Five Mandela Lessons That Still Matter in the Preschool Years

Every year on 18 July, South Africa pauses to remember Nelson Mandela’s life, leadership and moral courage. For many adults, Mandela Day is a time to reflect on service, justice and responsibility. For Dibber International Preschools South Africa, it is also a moment to ask a simpler question: what do Mandela’s values look like in a young child’s life?

According to Dibber, the answer begins earlier than many people think.

The preschool group says the qualities most often associated with Nelson Mandela, courage, kindness, perseverance, honesty and respect for others, are not ideas children need to wait until high school to understand. They begin taking shape in the early years, in the ordinary moments of home and preschool life.

“You do not need to explain the full history of South Africa to a four-year-old to begin sharing what Madiba stood for,” says Ursula Assis, Country Director of Dibber International Preschools South Africa. “The values at the centre of his life are deeply relevant to children. Being brave when something feels hard. Being kind when it would be easier not to be. Speaking up when something feels wrong. These are lessons children can begin learning very early.”

For Dibber, one of the most important Mandela lessons for children is that courage does not mean freedom from fear. Mandela himself spoke openly about fear, and about choosing not to let it make his decisions for him. In the life of a preschooler, Dibber says that lesson can be brought into daily experiences such as walking into a new classroom, trying something new or finding the confidence to join in when they feel unsure.

A second lesson lies in persistence. Mandela’s life has long been associated with strength, and Dibber believes this matters for young children in surprisingly practical ways. A child building a tower that keeps falling over, struggling with shoelaces or trying again after losing a game is already learning something of value. The emphasis, Dibber says, should not fall only on the result, but on the willingness to get up and try again.

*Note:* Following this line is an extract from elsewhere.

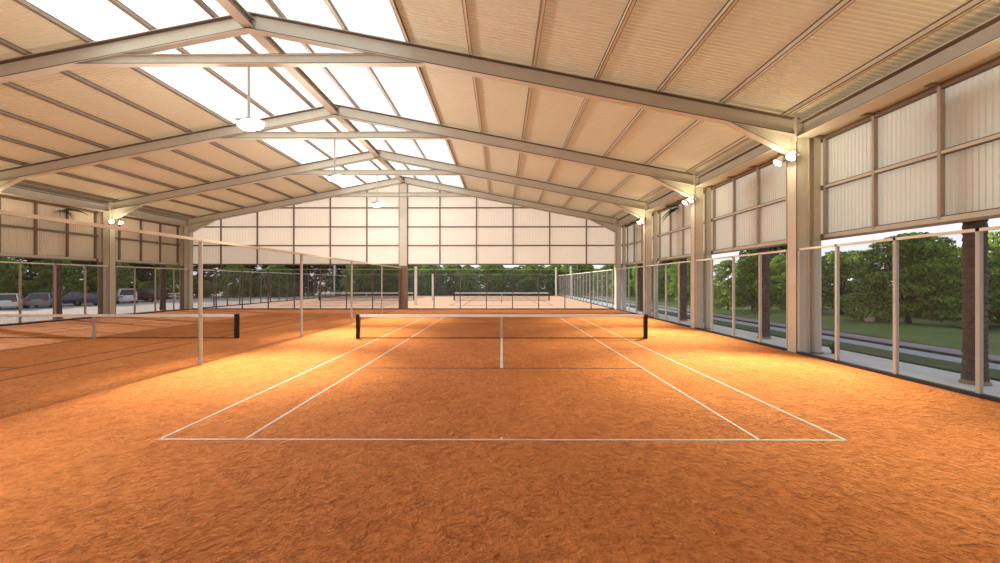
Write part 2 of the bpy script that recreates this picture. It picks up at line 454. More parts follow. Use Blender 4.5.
# outer pillars carrying the wall sheets
for s, nm in SIDES:
    for i, y in enumerate(FR):
        if i == 0: continue
        nth = ['', 'fourth', 'third', 'second', 'first'][i]
        t = thing('wall_pillar', 'round pillar with square upper post behind the %s %s column from gable' % (nth, 'main-court' if s > 0 else 'car-park side'),
                  'pillar', (sx(s, 11.20), y, 0), group='round pillars behind the columns')
        MB().lathe([(.19, 0), (.19, 3.98)], n=20).build('shaft', POSTM if s > 0 else BROWNM, t, smooth=False)
        MB().box(-.12, .12, -.12, .12, 3.98, PT + .08).build('upper_post', STEEL, t)
        MB().lathe([(.26, 0), (.26, .04)], n=20).build('base_plate', DSTEEL, t)
        for z in (PB, PM, PT):
            MB().box(*sorted((s*.10, s*.22)), -.18, .18, z - .05, z + .05).build('girt_cleat', GIRT, t)

# purlins, ridge beam, eave beams
for s, nm in SIDES:
    for k, d in enumerate(PUR):
        x = XC + s*d
        t = thing('roof_purlin', '%s steel roof purlin below the ridge on the %s slope' % (ORD[k], 'main-court' if s > 0 else 'netted-court'),
                  'purlin', (x, 0, zr(x)), group='roof purlins')
        main = s > 0
        w0, w1 = (-.035, .035)
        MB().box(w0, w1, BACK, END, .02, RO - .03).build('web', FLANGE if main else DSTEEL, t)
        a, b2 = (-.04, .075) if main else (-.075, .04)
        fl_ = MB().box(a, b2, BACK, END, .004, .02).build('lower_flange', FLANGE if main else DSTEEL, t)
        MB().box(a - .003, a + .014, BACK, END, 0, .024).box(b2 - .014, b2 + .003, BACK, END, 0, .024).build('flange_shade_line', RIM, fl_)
        MB().box(-.055, .055, BACK, END, RO - .03, RO - .004).build('upper_flange', RIM, t)  # dark colour imitates the shadow where purlin meets roof sheet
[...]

Kindness is another part of the picture. Dibber notes that Mandela’s devotion to dignity, forgiveness and inclusion remains especially meaningful in South Africa, where children are still growing up in a society formed by division, difference and the ongoing work of living together well. In the preschool years, these ideas are expressed in simple but significant actions. Including another child in play. Sharing. Apologising sincerely. Learning that other people matter too.

The school group also believes Mandela’s example offers an early lesson about voice. Long before children understand politics or public leadership, they can begin learning that their voice has value. For Dibber, that means encouraging children to say when something feels unkind, to ask for help when they need it, and to express themselves clearly rather than shrinking into silence. Those habits begin small. They do not stay small.

Another lesson Dibber draws from Mandela’s legacy is the importance of perspective when something feels difficult. His words, “It always seems impossible until it’s done,” may be quoted often, but the preschool group says the idea behind them is especially useful for young children. Whether it is learning to zip a jacket, making a new friend or settling into a new environment, children benefit from hearing that hard things can become possible with time, support and persistence.

For Dibber, Mandela Day is also about an example. The group believes the values adults hope to see in society are formed in the earliest relationships children experience. Often quietly. Often long before formal schooling begins.

“At Dibber, we believe the values children carry into adulthood are shaped in everyday moments,” says Assis. “Not through lectures, but through connection, play, guidance and the way adults respond to them. Courage starts in very small places. In being seen. In being listened to. In being encouraged to keep going.”

That is why Dibber sees Mandela Day as an opportunity for parents and educators to think about the values children are already absorbing from the world around them. In how adults handle setbacks. In how they treat other people. In how they speak about fairness, kindness and responsibility.

Dibber believes that if South Africa wants to raise children who are brave, emotionally grounded and able to care for others, the work begins in the preschool years. That is where courage first becomes visible, in the child who tries again, tells the truth, includes someone else, or finds the words to say, “That is not kind.”

For Dibber, that is one of the most meaningful ways to honour Mandela’s legacy: by raising children who are already learning how to carry it forward.